The Royal Mail aims to launch the UK’s first occupational collective defined contribution (CDC) scheme next year, if government regulations on the new vehicle are published as planned this autumn.

Previously, there was no provision for CDCs in the UK, but the necessary primary legislation to make them possible – the Pensions Act 2021 – became law earlier this year.

A Department for Work and Pensions (DWP) consultation on draft secondary regulations has just closed, with feedback currently being analysed.

Over the past three years, Royal Mail has been a key player in the development of a CDC model, exchanging input with the DWP in a two-way process.

“It was worth the time and effort to do this, as we’ve had a lot of support from pensions minister Guy Opperman, the DWP and MPs in developing our plan,” Angela Gough, head of corporate pensions, Royal Mail, told IPE. “We’re hopeful that all the work we’ve done with government and regulators means future plans can be set up more quickly and easily.”

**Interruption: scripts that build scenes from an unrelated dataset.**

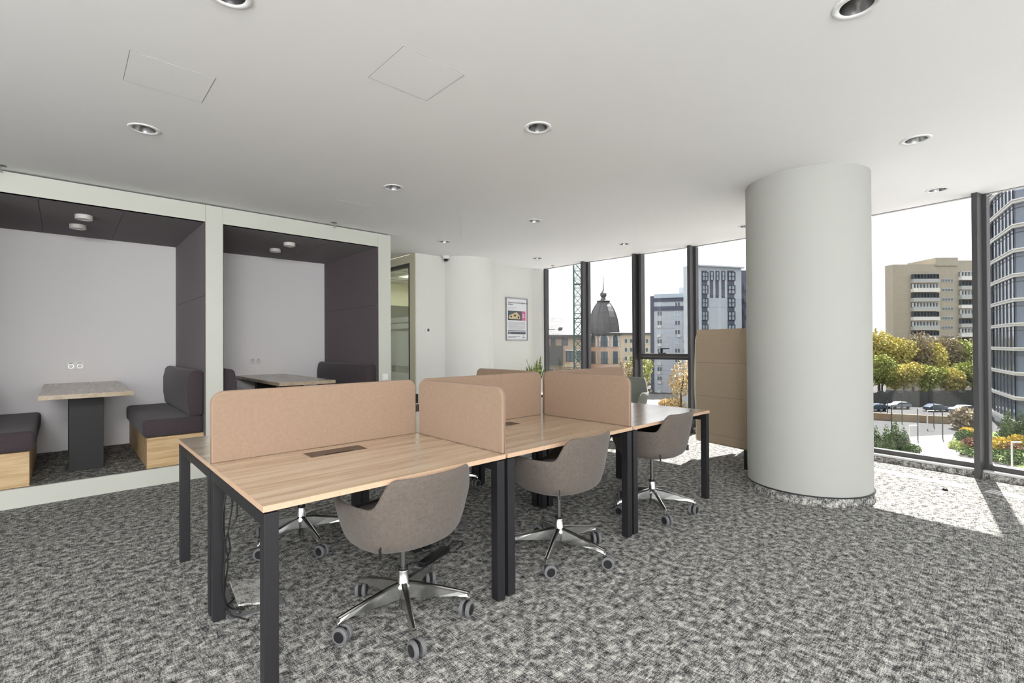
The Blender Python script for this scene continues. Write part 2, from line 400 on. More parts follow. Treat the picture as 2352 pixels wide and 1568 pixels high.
def sprinkler(loc, label):
    e = tag(empty('sprinkler', loc), label, 'sprinkler', 'ceiling sprinklers')
    b = MB(); b.lathe([(.0001, 0), (.034, 0), (.036, -.004), (.012, -.009), (.0001, -.009)], n=24); obj('escutcheon', b, M['steel'], e, smooth=True)
    b = MB(); b.cyl((0, 0, -.008), (0, 0, -.03), .007); b.tube([(-.009, 0, -.028), (-.012, 0, -.038), (0, 0, -.05)], .002); b.tube([(.009, 0, -.028), (.012, 0, -.038), (0, 0, -.05)], .002); obj('frame', b, M['chrome'], e)
    b = MB(); b.cyl((0, 0, -.05), (0, 0, -.052), .016, n=16); obj('deflector', b, M['steel'], e)
sprinkler((2.31, 5.50, CZ), 'small metal sprinkler head over the right booth front')
sprinkler((-.36, 5.50, CZ), 'small dark sprinkler head over the left booth at photo edge')
sprinkler((6.50, 5.86, CZ), 'small pale sprinkler head above the first window pane')
# security camera
e = tag(empty('security_camera', (4.50, 6.36, CZ)), 'white dome security camera in the corner by the engaged column', 'camera')
b = MB(); b.lathe([(.0001, 0), (.056, 0), (.058, -.012), (.056, -.045), (.048, -.05), (.04, -.05)], n=32); obj('housing', b, M['white'], e, smooth=True)
b = MB(); b.lathe([(.041, -.048), (.038, -.068), (.025, -.084), (.0001, -.09)], n=32); obj('dome', b, mat('smoked_dome', (40, 38, 42), .1), e, smooth=True)
b = MB(); b.cyl((.0, -.034, -.062), (-.004, -.045, -.07), .01); obj('lens', b, M['steel'], e)

# ------------------------------------------------------------------ booths
YB, YW = 5.604, 7.32
ZP, ZH, ZT = .154, 2.553, 2.722
bf = tag(empty('meeting_booth', (0, YB, 0)), 'white framed double booth with dark felt lining, left of the desks', 'booth')
D_ = YW-YB-.003
X0, X1, X2, X3, X4, X5 = -.85, -.685, 1.043, 1.195, 2.923, 3.095
b = MB(); b.box(X0, X5, 0, D_, 0, ZP-.004); b.box(X1, X2, -.0, .03, ZP-.004, ZP); b.box(X3, X4, 0, .03, ZP-.004, ZP); obj('plinth', b, M['boothwhite'], bf)
b = MB(); b.box(X1, X2, .03, D_, ZP-.004, ZP); b.box(X3, X4, .03, D_, ZP-.004, ZP); obj('platform_carpet', b, M['carpet'], bf)
for a, c in ((X1+.001, X2-.0015), (X3+.0015, X4-.001)):
    b = MB(); b.box(a, c, 0, .05, ZH, ZT); obj('header', b, M['boothwhite'], bf, bevel=.001)
for a, c in ((X0, X1), (X2, X3), (X4, X5)):
    b = MB(); b.box(a, c, -.0008, .05, 0, ZT); obj('post', b, M['boothwhite'], bf, bevel=.001)
b = MB(); b.box(X0, X5, .05, D_, ZH+.03, ZT); b.box(X5-.02, X5, .05, D_, 0, ZT); obj('outer_casing', b, M['boothwhite'], bf)
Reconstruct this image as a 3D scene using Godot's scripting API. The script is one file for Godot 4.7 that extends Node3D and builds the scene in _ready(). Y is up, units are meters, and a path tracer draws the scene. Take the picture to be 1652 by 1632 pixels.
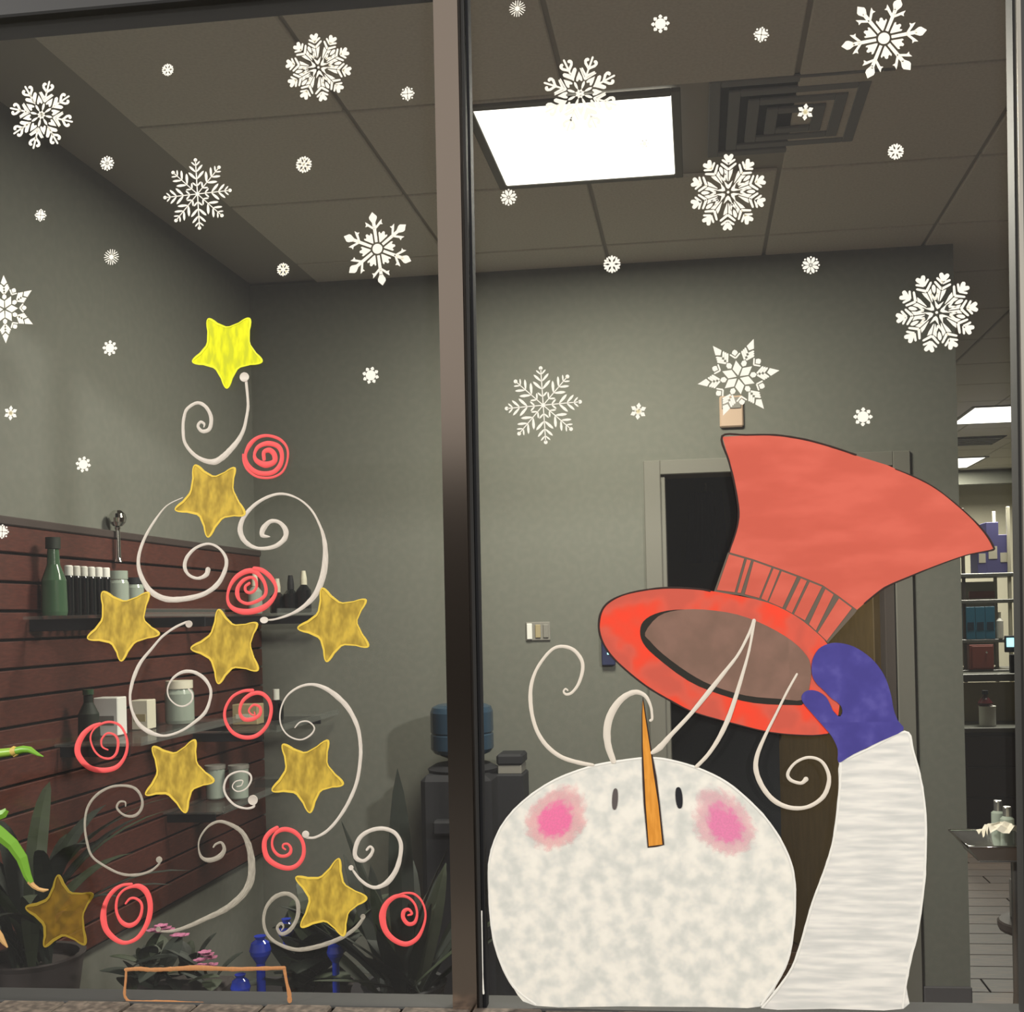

The Royal Mail Pension Plan, a defined benefit (DB) scheme, now with £11.4bn in assets and 124,000 members, had closed to accrual of career salary benefits in March 2018 because future benefits would have become unaffordable.

The company’s pensions team – advised by Willis Towers Watson and Aon – held detailed discussions with the Communication Workers Union (CWU), advised by First Actuarial, and agreed to develop a scheme that was sustainable, affordable by the company, and secure for members.

Gough told IPE the whole process had been “inspirational” in terms of the teamwork between the company and the union in designing a strong scheme.

“We have also been keen to learn from other CDC models,” she added. “We wanted to design a plan with minimum intergenerational unfairness, and we believe it addresses that.”

“We wanted to design a plan with minimum intergenerational unfairness, and we believe it addresses that”

Angela Gough, head of corporate pensions, Royal Mail

CDC pension schemes are used in countries including Canada, Denmark and especially the Netherlands.

The new pension scheme will be made up of a CDC section and a cash lump sum section (similar to the existing DB cash lump fund, currently worth £1.2bn), with virtually all employees in both.

Members will contribute 6%, and the Royal Mail 13.6%, of pensionable pay.

Members will accrue 1/80 pensionable pay each year in the CDC section, and 3/80 in the cash fund. The benefits will be a guaranteed minimum lump sum from the cash fund plus a wage in retirement, which will fluctuate depending on investment returns and demographics.

“We won’t be using capital buffers to help reduce the unpredictability of income levels, as buffers can place unfair burdens on particular cohorts of members,” Gough told IPE.

The pension fund’s high-level investment strategy, agreed between management and unions, is to target global equity returns with lower volatility.

Royal Mail is also planning to provide an additional DC nursery scheme with a lower level of contributions for those with less than a year’s service, or who are opting out. But like the existing schemes, neither will be compulsory.

The company has communicated with members through its in-house TV programme and magazine: besides explaining how the new scheme will work, the messages included updates on legislative progress.

Formal consultation with staff and unions on the proposed new scheme has already started, and it will be followed by a co-ordinated communications programme closer to launch.